Former German Chancellor Kohl sought to repatriate hundreds of thousands of Turks 30 years ago: Report

Former German Chancellor Kohl sought to repatriate hundreds of thousands of Turks 30 years ago: Report

BERLIN - Reuters
Former German Chancellor Kohl sought to repatriate hundreds of thousands of Turks 30 years ago: Report

Helmut Kohl speaks during a party meeting in 1982. The former chancellor told the British PM Margaret Thatcher in 1982 a secret plan to reduce the number of Turks living in West Germany by 50 percent

Former Chancellor Helmut Kohl discussed a secret plan with Margaret Thatcher in 1982 to reduce the number of Turks living in West Germany by 50 percent, according to recently released British documents cited by Spiegel Online in Germany.

The German news magazine's online edition reported that the newly elected West German chancellor told Prime Minister Thatcher about the proposal at a meeting in Bonn on October 28, 1982, according to a protocol of the meeting notes marked "PREM 19/1036" that Spiegel Online said was kept secret for 30 years.

"Chancellor Kohl said...that it would be necessary over the next four years to reduce the number of Turks by 50 percent - but he could not say that publicly," the notes from the meeting read, according to the Spiegel Online report.

Spiegel Online said Kohl had told Thatcher that West Germany wanted repatriate hundreds of thousands of Turks.

"Germany doesn't have any problem with Portuguese, Italians and even southeast Asians because these communities are integrating well," according to the British notes of the meeting with Kohl.

"But the Turks were from a very different kind of culture...(West) Germany had integrated 11 million Germans from East European countries. But they were Europeans and didn't represent any problem." 

'Impossible to assimilate'

"It would be impossible for Germany to assimilate the current number of Turks," the meeting notes added. Kohl was elected West German Chancellor on October 1, 1982.
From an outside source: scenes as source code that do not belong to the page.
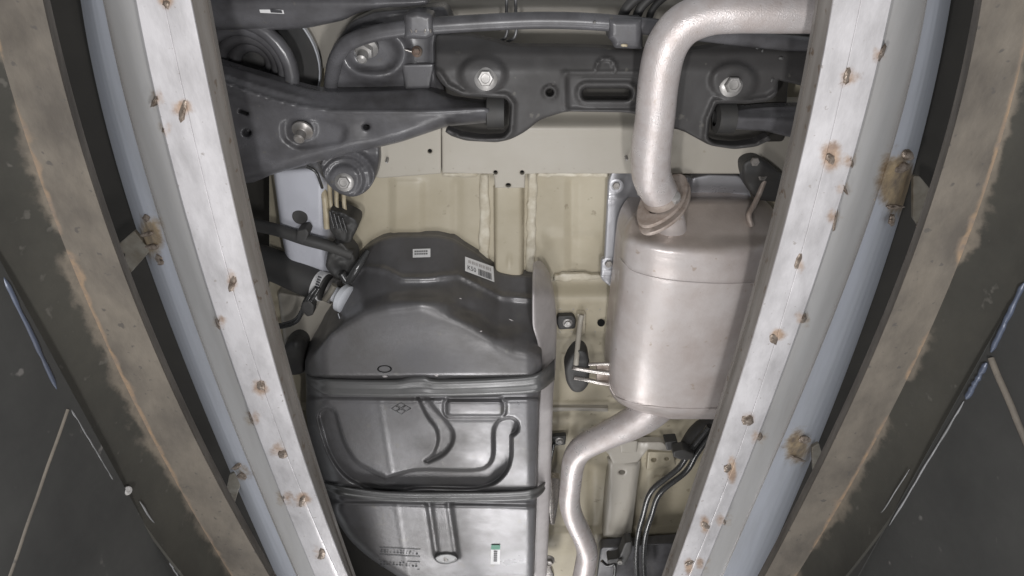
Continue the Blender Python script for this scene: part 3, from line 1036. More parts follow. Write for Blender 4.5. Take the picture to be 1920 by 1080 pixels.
def words(name, text, q, zf, eps, m, parent):
    """lettering fitted into the quad q (top left, top right, bottom right, bottom left)"""
    cu = bpy.data.curves.new(name, 'FONT')
    cu.body = text
    cu.resolution_u = 2
    ob = bpy.data.objects.new(name, cu)
    COL.objects.link(ob)
    dg = bpy.context.evaluated_depsgraph_get()
    me = bpy.data.meshes.new_from_object(ob.evaluated_get(dg))
    bpy.data.objects.remove(ob)
    bpy.data.curves.remove(cu)
    a = np.array([v.co[:2] for v in me.vertices])
    fc = [list(p.vertices) for p in me.polygons]
    bpy.data.meshes.remove(me)
    lo, hi = a.min(0), a.max(0)
    u = (a[:, 0] - lo[0]) / (hi[0] - lo[0])
    v = 1 - (a[:, 1] - lo[1]) / (hi[1] - lo[1])
    return onto(name, quad_map(q)(u, v), fc, zf, eps, m, parent)


def sub(q, u0, v0, u1, v1):
    return quad_map(q)([u0, u1, u1, u0], [v0, v0, v1, v1]).tolist()


q1 = [(872, 481), (925, 500), (927, 529), (872, 508)]
lab = patch('part_label', q1, tank_z, .0015, M['paper'], tank)
words('lettering', 'K50', sub(q1, .09, .52, .38, .82), tank_z, .0025, M['ink'], lab)
bars('print', [(.12 + .062 * i, .16, .12 + .062 * i + (.04, .025, .045, .03)[i % 4], .36) for i in range(13)], q1, tank_z, .0025, M['tshield'], lab)
rnd = random.Random(3)
bx, u = [], .46
while u < .93:
    wd = rnd.choice((.012, .012, .022))
    bx.append((u, .5, u + wd, .92))
    u += wd + rnd.choice((.01, .018))
bars('barcode', bx, q1, tank_z, .0025, M['ink'], lab)
q2 = [(774, 467), (807, 466), (807, 482), (774, 483)]
lab = patch('small_label', q2, tank_z, .0015, M['paper'], tank, 4)
bars('print', [(.1 + .11 * i, .2 + .3 * j, .1 + .11 * i + .07, .2 + .3 * j + .18) for i in range(7) for j in range(2)], q2, tank_z, .0025, M['ink'], lab)
q3 = [(921, 1022), (938, 1022), (937, 1058), (920, 1058)]
lab = patch('narrow_label', q3, tank_z, .0012, M['paper'], tank, 4)
patch('label_head', sub(q3, .0, .0, 1, .24), tank_z, .0018, M['green'], lab, 3)
bars('print', [(.3, .3 + .1 * i, .7, .36 + .1 * i) for i in range(6)], q3, tank_z, .002, M['ink'], lab)
# stencilled box and recycling mark, thin dark lines
q4 = [(710, 1026), (790, 1030), (788, 1068), (708, 1062)]
st = []
for r in range(2):
    v0 = .0 + r * .62
    st += [(0.02, v0, .98, v0 + .03), (0.02, v0 + .36, .98, v0 + .39)]
    for i in range(12):
        a = .05 + i * .075
        st.append((a, v0 + .08 + .06 * rnd.random(), a + .045, v0 + .12 + .05 * rnd.random()))
        st.append((a, v0 + .22, a + rnd.choice((.02, .05)), v0 + .27))
bars('stencil_print', st, q4, tank_z, .0012, M['ink'], tank)
for (ax, ay) in ((742, 766), (762, 766), (752, 760), (752, 772)):
    d = [(ax - 8, ay), (ax, ay - 5), (ax + 8, ay), (ax, ay + 5), (ax - 8, ay)]
    tube('embossed_mark', [P(x, y, float(tank_z(x, y)) - .0004) for x, y in d], .0006, M['strap'], tank, seg=5, smooth_path=False)

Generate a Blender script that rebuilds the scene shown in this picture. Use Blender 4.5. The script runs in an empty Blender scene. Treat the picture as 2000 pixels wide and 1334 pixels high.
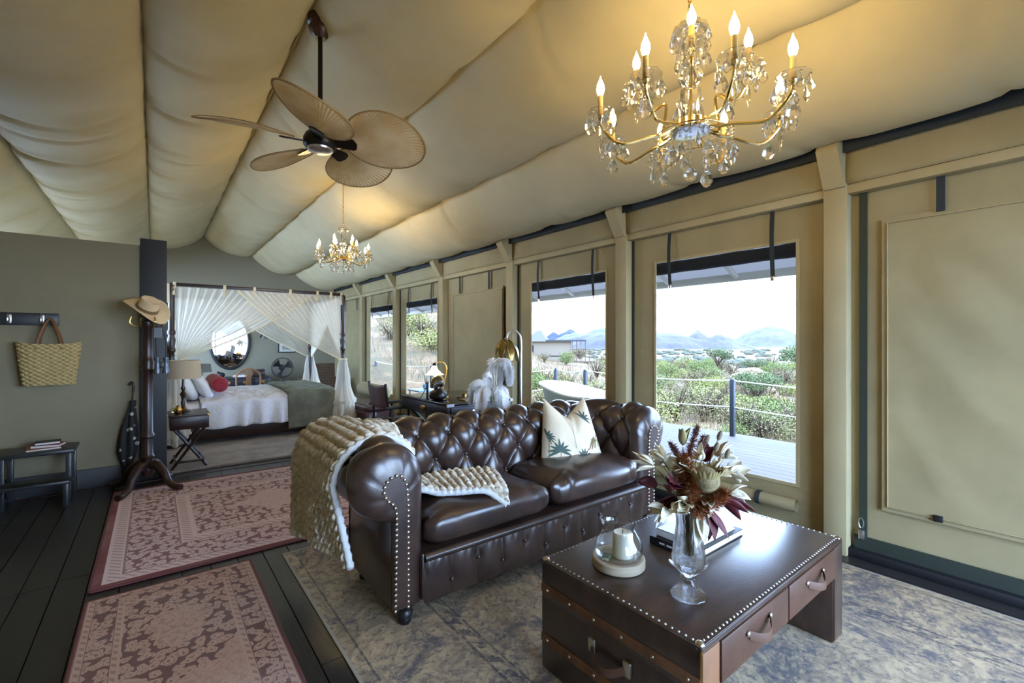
import bpy, bmesh, math, random
from mathutils import Vector, Matrix, noise as mnoise
from math import sin, cos, pi, radians, sqrt, exp, atan2
SC = bpy.context.scene
COL = SC.collection
random.seed(7)

# ---------------------------------------------------------------- camera, sky, sun, exposure
cam_d = bpy.data.cameras.new('camera'); cam_d.sensor_width = 36.0; cam_d.lens = 16.0
cam_d.clip_start = 0.05; cam_d.clip_end = 20000
cam = bpy.data.objects.new('camera', cam_d); COL.objects.link(cam)
cam.location = (0, 0, 1.3); cam.rotation_euler = (radians(90), 0, -math.atan2(700, 889))
SC.camera = cam
SKY = 10.5
SUN = 5.0
BULB = 84.0
SC.view_settings.view_transform = 'Standard'; SC.view_settings.look = 'None'
SC.view_settings.gamma = 1.0; SC.view_settings.use_curve_mapping = False
SC.view_settings.exposure = 1.18
W = bpy.data.worlds.new('sky'); SC.world = W; W.use_nodes = True
wn, wl = W.node_tree.nodes, W.node_tree.links
wn.clear()
wo = wn.new('ShaderNodeOutputWorld'); wb = wn.new('ShaderNodeBackground'); wb.inputs[1].default_value = SKY
tc = wn.new('ShaderNodeTexCoord'); sp = wn.new('ShaderNodeSeparateXYZ'); wl.new(tc.outputs['Generated'], sp.inputs[0])
rp = wn.new('ShaderNodeValToRGB'); wl.new(sp.outputs[2], rp.inputs[0])
rp.color_ramp.elements[0].position = 0.0; rp.color_ramp.elements[0].color = (.42, .64, 1.0, 1)
rp.color_ramp.elements[1].position = 0.9; rp.color_ramp.elements[1].color = (.16, .36, .95, 1)
e = rp.color_ramp.elements.new(.3); e.color = (.30, .54, 1.0, 1)
cn = wn.new('ShaderNodeTexNoise'); cn.inputs['Scale'].default_value = 3.0; cn.inputs['Detail'].default_value = 6
mp = wn.new('ShaderNodeMapping'); mp.inputs['Scale'].default_value = (1, 1, 3.2); wl.new(tc.outputs['Generated'], mp.inputs[0]); wl.new(mp.outputs[0], cn.inputs[0])
cr = wn.new('ShaderNodeValToRGB'); cr.color_ramp.elements[0].position = .40; cr.color_ramp.elements[1].position = .60; wl.new(cn.outputs[0], cr.inputs[0])
mx = wn.new('ShaderNodeMixRGB'); wl.new(cr.outputs[0], mx.inputs[0]); wl.new(rp.outputs[0], mx.inputs[1]); mx.inputs[2].default_value = (.60, .76, 1, 1)
wl.new(mx.outputs[0], wb.inputs[0]); wl.new(wb.outputs[0], wo.inputs[0])
sd = bpy.data.lights.new('sun', 'SUN'); sd.energy = SUN; sd.angle = radians(.6); sd.color = (1, .97, .92)
so = bpy.data.objects.new('sun', sd); COL.objects.link(so)
so.rotation_euler = Vector((-.36, .30, -.88)).to_track_quat('-Z', 'Y').to_euler(); so.location = (20, -10, 40)
cy = SC.cycles
cy.use_denoising = True
try: cy.denoiser = 'OPENIMAGEDENOISE'; cy.denoising_input_passes = 'RGB_ALBEDO_NORMAL'
except Exception: pass
cy.adaptive_threshold = .02; cy.max_bounces = 8; cy.diffuse_bounces = 4; cy.glossy_bounces = 4; cy.transmission_bounces = 7
cy.transparent_max_bounces = 14; cy.caustics_reflective = False; cy.caustics_refractive = False
cy.sample_clamp_indirect = 4.0; cy.sample_clamp_direct = 0; cy.blur_glossy = .5
cy.use_light_tree = True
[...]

No one at Kohl's office could be reached for comment.

Kohl, who was chancellor until 1998 and leader of the conservative Christian Democrats (CDU) for a quarter century, often said during his rule that Germany was not a country for immigration even though the numbers rose steadily and there are now some seven million immigrants in the country of 82 million.

There are three million people of Turkish origin living in Germany now and many have taken German citizenship following changes in the immigration rules introduced after Kohl's CDU was defeated by the centre-left Social Democrats (SPD) in 1998.

West Germany invited many Turks to come to Germany from 1961 to help fill labour shortages caused by its "Economic Miracle". During the 1950s and 1960s, many so-called "guest workers" also came from Italy, Greece, Portugal, Tunisia and Yugoslavia.

Chancellor Angela Merkel, now the CDU leader, is running for re-election in September. She is well ahead of the centre-left SPD in opinion polls but her centre-right coalition is running neck-and-neck in polls against the three centre-left opposition parties and might fail to win a clear majority.